**AIM:**
Would you retype, exactly and without the pictures, the lines between the line holding "Recreate this scene" and the line holding "return (f(r),f(g),f(b),1)", inclusive, and nothing else?

**RECORDS FOR THE EXERCISE:**
/---

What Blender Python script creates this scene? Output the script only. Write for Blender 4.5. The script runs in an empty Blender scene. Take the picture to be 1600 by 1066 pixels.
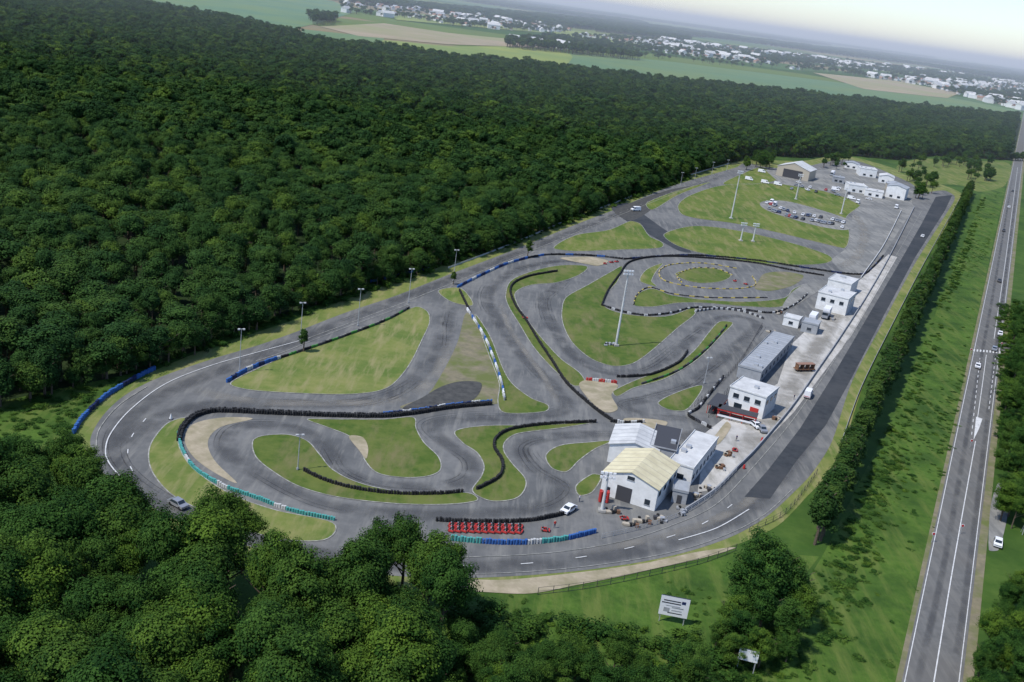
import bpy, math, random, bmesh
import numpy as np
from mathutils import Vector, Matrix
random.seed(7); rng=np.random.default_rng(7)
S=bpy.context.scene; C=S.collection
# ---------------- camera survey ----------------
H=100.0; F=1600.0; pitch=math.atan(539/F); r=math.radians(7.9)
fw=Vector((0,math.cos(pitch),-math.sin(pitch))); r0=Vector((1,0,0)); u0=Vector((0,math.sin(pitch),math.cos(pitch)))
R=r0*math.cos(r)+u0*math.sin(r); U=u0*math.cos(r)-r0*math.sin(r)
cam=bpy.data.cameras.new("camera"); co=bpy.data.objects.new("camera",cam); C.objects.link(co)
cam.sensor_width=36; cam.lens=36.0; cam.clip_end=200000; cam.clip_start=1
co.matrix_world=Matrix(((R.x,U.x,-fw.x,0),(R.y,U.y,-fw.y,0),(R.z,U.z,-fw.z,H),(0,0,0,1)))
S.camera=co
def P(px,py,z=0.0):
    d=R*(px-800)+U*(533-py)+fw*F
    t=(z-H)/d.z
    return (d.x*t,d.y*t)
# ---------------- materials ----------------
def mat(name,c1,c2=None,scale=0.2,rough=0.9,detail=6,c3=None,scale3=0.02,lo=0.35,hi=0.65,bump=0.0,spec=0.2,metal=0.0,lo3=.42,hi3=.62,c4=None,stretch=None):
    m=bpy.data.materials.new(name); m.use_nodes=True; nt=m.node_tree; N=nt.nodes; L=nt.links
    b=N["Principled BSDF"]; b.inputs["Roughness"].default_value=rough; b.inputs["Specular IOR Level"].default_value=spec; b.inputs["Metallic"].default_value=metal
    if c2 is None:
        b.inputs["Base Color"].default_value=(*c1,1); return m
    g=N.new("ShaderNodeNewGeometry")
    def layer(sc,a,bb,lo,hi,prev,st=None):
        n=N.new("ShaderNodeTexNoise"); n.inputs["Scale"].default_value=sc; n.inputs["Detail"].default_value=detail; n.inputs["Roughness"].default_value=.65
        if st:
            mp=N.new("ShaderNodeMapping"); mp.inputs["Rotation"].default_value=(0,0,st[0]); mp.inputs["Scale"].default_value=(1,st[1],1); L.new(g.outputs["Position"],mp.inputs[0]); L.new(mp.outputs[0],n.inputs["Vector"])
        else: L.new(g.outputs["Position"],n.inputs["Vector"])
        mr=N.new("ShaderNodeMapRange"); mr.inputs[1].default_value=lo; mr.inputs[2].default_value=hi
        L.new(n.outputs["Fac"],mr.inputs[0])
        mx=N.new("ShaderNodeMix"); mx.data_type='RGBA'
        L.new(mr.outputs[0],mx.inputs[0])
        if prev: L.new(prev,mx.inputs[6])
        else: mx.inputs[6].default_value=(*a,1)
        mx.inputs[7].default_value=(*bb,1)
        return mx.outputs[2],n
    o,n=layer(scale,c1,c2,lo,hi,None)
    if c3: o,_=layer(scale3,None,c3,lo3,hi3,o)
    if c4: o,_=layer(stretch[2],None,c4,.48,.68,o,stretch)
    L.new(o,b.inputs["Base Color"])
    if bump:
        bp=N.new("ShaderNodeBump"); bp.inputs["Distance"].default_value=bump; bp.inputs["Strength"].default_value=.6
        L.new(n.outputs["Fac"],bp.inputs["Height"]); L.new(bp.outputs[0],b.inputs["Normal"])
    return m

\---
/---

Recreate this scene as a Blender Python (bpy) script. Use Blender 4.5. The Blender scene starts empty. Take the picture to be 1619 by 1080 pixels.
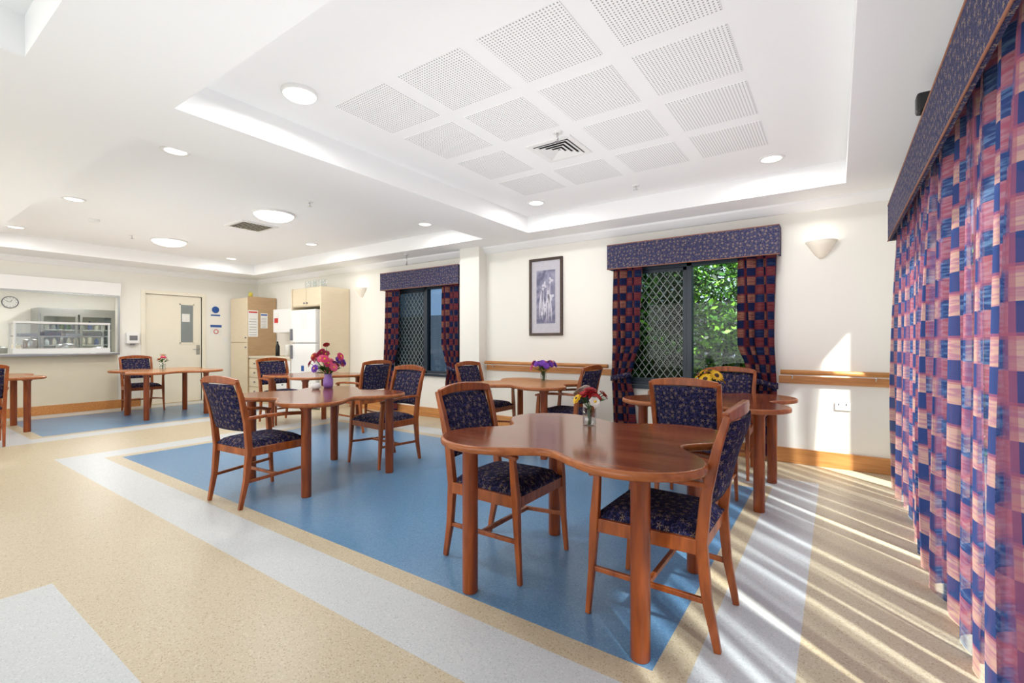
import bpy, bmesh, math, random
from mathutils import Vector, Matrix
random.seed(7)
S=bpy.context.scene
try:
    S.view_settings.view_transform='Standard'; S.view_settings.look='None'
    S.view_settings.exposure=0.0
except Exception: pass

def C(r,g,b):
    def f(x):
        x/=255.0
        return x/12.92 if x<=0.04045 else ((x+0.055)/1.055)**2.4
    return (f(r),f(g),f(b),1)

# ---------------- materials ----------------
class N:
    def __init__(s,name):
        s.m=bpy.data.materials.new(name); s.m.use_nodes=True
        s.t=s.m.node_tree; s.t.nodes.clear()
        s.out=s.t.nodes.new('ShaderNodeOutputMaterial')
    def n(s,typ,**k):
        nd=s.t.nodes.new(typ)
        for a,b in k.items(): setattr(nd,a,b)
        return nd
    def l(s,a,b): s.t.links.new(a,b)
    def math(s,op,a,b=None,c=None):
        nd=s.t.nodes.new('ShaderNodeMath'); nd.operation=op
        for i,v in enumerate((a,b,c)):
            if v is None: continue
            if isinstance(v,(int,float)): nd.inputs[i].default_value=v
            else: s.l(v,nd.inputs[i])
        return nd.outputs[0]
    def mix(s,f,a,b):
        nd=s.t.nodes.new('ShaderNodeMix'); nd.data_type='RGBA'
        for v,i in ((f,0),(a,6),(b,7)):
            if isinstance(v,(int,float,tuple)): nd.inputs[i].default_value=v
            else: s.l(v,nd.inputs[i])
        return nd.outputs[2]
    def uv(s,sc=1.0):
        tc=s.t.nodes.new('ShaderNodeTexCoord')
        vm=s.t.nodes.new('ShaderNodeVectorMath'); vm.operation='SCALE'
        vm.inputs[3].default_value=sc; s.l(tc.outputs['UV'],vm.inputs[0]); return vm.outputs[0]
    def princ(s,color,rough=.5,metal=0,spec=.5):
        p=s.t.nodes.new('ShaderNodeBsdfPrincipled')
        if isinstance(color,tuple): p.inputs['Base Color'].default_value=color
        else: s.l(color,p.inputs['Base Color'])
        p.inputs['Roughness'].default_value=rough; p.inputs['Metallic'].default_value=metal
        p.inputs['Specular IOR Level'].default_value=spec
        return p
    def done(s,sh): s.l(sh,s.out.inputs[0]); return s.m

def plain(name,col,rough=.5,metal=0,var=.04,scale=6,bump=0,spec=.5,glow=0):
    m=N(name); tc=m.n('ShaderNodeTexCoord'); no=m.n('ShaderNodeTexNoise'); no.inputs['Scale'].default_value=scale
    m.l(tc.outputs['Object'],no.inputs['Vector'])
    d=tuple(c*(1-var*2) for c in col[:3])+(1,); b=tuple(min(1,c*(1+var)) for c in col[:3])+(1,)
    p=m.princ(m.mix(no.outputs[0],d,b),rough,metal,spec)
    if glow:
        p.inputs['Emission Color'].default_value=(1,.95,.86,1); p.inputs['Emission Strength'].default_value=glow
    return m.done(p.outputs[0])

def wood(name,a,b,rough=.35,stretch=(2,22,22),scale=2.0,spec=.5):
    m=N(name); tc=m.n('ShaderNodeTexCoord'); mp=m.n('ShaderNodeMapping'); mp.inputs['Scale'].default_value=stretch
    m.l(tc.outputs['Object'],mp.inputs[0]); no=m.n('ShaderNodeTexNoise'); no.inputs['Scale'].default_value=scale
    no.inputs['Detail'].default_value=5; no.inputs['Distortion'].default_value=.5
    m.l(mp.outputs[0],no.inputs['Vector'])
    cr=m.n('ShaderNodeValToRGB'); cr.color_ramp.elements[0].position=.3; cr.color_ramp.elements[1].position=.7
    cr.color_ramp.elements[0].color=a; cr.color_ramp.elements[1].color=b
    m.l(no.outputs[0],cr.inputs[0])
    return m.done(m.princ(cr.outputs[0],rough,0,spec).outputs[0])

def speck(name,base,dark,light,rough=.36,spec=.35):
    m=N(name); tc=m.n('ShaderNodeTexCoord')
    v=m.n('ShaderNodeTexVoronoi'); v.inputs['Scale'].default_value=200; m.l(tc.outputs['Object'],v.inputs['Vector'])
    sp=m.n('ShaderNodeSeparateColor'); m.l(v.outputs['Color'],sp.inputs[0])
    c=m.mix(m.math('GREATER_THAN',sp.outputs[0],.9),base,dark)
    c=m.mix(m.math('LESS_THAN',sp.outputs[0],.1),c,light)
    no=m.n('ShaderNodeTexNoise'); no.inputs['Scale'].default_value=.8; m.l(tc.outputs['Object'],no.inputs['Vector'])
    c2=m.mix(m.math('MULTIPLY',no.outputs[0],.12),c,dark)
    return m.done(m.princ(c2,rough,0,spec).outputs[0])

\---

**WRITTEN RESPONSE:**
Recreate this scene as a Blender Python (bpy) script. Use Blender 4.5. The Blender scene starts empty. Take the picture to be 1619 by 1080 pixels.
import bpy, bmesh, math, random
from mathutils import Vector, Matrix
random.seed(7)
S=bpy.context.scene
try:
    S.view_settings.view_transform='Standard'; S.view_settings.look='None'
    S.view_settings.exposure=0.0
except Exception: pass

def C(r,g,b):
    def f(x):
        x/=255.0
        return x/12.92 if x<=0.04045 else ((x+0.055)/1.055)**2.4
    return (f(r),f(g),f(b),1)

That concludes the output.